Photographer: Manuela Langotsch
(I've wanted to address the article with Lenny Kravitz earlier, but we’ve been on tour overseas)
It’s come to my attention that people responded to Lenny Kravitz’s statement, that black organizations in the entertainment industry never really sought him out.
Retorting that they did make effort to contact him but his “people “said that Mr. Kravitz had no interest. That is false. Whether his people made that statement, I cannot say. Living Colour throughout has made a conscious effort to make ourselves available to places like BET, the Source etc. Mind you this was happening simultaneously to us in the rock idiom.
Their response to us usually was that we did not fit in their format. Ironic, that was the same response we got from the Rock n roll / white entertainment organizations. Celebrating diversity in the entertainment field doesn’t start with the blues and ends with hip-hop. There have been expressions in between.
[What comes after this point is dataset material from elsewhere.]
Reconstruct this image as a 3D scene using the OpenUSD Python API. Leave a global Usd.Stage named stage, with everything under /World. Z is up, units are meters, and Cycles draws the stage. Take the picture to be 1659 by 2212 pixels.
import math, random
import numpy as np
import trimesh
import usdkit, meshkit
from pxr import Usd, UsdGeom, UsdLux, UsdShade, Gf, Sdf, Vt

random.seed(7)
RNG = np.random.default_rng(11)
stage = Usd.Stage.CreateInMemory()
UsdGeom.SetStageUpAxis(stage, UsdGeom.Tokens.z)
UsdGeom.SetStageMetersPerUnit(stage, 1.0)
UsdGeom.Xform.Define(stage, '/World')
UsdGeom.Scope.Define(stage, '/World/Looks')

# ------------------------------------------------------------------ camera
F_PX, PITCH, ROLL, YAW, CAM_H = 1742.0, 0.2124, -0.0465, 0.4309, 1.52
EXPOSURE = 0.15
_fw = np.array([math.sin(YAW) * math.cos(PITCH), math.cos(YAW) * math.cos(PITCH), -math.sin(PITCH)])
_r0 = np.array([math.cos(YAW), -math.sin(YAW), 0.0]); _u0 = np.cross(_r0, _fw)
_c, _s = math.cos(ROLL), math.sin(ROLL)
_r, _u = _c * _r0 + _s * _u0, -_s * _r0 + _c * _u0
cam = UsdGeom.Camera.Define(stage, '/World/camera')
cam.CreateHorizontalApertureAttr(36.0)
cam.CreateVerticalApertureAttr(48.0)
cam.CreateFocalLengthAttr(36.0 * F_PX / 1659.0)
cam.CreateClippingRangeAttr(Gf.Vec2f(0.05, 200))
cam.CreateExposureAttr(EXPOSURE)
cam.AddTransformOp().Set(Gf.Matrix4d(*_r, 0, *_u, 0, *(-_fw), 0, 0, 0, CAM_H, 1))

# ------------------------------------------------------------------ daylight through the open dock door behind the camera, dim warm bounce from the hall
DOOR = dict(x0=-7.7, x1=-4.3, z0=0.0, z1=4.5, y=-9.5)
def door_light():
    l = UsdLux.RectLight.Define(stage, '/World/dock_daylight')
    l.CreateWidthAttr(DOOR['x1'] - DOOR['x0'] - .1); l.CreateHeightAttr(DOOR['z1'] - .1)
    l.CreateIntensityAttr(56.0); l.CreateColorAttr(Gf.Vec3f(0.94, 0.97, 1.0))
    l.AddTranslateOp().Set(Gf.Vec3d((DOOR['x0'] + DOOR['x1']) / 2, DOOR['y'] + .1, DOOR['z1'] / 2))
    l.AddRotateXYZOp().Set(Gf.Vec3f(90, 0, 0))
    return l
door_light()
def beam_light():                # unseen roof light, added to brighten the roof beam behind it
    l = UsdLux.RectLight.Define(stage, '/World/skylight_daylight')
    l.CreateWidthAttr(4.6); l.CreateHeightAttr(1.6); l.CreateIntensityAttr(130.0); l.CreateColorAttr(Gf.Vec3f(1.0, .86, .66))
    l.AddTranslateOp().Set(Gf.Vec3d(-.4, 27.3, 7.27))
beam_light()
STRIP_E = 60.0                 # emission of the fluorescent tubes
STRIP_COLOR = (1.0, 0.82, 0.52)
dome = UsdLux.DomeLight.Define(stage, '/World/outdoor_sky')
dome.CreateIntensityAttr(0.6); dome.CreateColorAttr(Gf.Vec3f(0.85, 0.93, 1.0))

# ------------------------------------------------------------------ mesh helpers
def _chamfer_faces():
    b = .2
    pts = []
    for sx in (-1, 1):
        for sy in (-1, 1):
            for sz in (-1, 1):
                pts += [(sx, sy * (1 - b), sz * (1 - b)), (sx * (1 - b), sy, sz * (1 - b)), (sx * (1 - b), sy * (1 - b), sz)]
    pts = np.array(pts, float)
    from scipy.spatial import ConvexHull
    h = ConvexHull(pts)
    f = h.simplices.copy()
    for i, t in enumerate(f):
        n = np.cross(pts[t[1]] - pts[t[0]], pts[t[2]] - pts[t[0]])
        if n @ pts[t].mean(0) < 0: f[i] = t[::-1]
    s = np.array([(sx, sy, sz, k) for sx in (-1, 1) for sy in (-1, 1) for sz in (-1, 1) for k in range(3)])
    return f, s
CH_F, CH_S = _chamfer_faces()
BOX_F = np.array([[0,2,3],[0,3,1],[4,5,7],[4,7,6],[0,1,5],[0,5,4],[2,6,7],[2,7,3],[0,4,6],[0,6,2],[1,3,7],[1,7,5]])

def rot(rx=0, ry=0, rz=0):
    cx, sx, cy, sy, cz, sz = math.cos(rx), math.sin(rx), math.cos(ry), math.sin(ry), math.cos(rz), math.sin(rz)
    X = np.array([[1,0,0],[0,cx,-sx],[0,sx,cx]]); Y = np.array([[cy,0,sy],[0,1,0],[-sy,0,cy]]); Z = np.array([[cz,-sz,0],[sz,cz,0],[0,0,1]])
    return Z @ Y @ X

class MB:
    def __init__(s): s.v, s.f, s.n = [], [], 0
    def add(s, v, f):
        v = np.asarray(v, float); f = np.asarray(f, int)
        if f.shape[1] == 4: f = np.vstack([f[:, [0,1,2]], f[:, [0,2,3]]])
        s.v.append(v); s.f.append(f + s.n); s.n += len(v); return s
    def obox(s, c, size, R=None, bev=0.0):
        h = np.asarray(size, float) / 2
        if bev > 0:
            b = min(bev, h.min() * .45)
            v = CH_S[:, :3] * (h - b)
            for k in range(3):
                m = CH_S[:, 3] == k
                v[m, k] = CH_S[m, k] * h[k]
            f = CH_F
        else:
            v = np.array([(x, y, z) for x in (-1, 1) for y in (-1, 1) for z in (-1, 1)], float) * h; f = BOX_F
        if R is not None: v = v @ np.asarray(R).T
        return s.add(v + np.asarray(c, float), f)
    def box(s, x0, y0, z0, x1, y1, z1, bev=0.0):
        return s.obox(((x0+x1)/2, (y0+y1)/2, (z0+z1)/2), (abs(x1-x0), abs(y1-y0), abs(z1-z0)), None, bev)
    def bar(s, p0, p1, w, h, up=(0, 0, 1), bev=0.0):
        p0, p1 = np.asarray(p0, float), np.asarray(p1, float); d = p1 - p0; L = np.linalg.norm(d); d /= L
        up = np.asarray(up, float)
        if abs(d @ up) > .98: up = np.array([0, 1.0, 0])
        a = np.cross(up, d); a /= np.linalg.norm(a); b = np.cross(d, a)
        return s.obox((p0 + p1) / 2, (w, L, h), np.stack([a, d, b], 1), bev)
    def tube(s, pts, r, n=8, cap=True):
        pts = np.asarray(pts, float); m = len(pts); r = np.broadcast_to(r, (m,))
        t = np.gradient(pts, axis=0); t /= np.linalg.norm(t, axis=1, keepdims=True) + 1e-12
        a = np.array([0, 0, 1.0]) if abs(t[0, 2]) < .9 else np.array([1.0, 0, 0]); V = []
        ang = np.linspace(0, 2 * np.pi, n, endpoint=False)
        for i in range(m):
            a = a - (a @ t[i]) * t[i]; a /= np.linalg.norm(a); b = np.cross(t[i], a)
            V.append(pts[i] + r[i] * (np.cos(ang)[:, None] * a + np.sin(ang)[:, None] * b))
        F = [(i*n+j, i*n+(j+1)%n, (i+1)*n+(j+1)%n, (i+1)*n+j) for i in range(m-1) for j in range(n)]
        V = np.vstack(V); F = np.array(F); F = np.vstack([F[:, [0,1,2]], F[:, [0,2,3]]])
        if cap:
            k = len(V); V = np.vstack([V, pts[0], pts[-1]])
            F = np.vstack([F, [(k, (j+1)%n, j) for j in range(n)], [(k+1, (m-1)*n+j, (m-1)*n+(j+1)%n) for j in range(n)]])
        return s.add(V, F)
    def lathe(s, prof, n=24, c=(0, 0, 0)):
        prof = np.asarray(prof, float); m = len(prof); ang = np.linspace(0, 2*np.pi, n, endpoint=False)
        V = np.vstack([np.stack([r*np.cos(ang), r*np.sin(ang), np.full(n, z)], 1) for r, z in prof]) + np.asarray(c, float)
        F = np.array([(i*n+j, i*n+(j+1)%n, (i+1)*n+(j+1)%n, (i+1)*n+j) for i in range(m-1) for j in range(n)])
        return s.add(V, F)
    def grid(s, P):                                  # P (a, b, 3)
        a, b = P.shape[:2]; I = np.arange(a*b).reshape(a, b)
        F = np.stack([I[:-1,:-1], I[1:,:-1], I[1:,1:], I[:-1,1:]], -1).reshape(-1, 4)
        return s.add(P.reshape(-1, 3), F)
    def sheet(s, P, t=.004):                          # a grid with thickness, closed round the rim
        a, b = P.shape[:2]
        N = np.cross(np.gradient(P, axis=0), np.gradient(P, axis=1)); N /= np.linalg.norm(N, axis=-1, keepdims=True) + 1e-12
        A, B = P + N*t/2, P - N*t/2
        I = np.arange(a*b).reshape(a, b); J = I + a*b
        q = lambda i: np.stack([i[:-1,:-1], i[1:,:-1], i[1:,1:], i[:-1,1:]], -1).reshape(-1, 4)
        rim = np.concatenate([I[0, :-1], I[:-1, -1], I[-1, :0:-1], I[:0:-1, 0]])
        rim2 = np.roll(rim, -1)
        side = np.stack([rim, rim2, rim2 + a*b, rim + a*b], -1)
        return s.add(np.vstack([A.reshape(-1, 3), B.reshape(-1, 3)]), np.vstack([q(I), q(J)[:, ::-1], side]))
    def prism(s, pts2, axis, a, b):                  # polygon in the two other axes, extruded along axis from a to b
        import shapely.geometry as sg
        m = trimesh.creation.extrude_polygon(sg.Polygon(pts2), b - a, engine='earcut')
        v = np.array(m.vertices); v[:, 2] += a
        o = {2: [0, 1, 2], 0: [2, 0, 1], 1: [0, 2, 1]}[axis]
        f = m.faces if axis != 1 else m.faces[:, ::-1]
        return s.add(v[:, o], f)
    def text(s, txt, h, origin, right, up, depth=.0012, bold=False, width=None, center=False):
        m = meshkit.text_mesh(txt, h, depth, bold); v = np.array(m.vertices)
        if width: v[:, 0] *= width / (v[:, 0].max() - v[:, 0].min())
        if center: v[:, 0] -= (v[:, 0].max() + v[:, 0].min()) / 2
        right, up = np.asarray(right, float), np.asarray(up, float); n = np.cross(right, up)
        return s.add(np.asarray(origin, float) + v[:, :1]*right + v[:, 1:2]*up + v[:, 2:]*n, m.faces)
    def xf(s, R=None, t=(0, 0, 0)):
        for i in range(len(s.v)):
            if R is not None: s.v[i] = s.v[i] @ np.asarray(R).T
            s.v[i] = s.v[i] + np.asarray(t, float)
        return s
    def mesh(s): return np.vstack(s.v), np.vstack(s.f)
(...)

George Clinton Parliament/Funkadelic, Fishbone, Tracy Chapman, Meshell Ndegeocello; even though there has been glancing acceptance of someone like Jimi Hendrix, rocks influence on the diaspora, has very rarely acknowledged.
Lenny was right. None of us has been awarded let alone acknowledged for our achievements. Living Colour in the past has worked with such historical luminaries as a Little Richard and Mick Jagger. We’ve worked with a hip-hop royalty from Queen Latifah, Doug E Fresh, Chuck D & Flava Flav to Run DMC. And yet there’s barely a mention of rocks contribution to what is modern black music, let alone in rock and roll circles.
It’s been our experience that most people of color have no idea how deep and far reaching the influence of Black people in the modern-day rock ‘n’ roll there are, let alone its impact on R&B and hip hop. What we hear is “that’s white people stuff” when in fact, it is not!
It’s hard enough to live in places where you expect white supremacy, but not from your own people.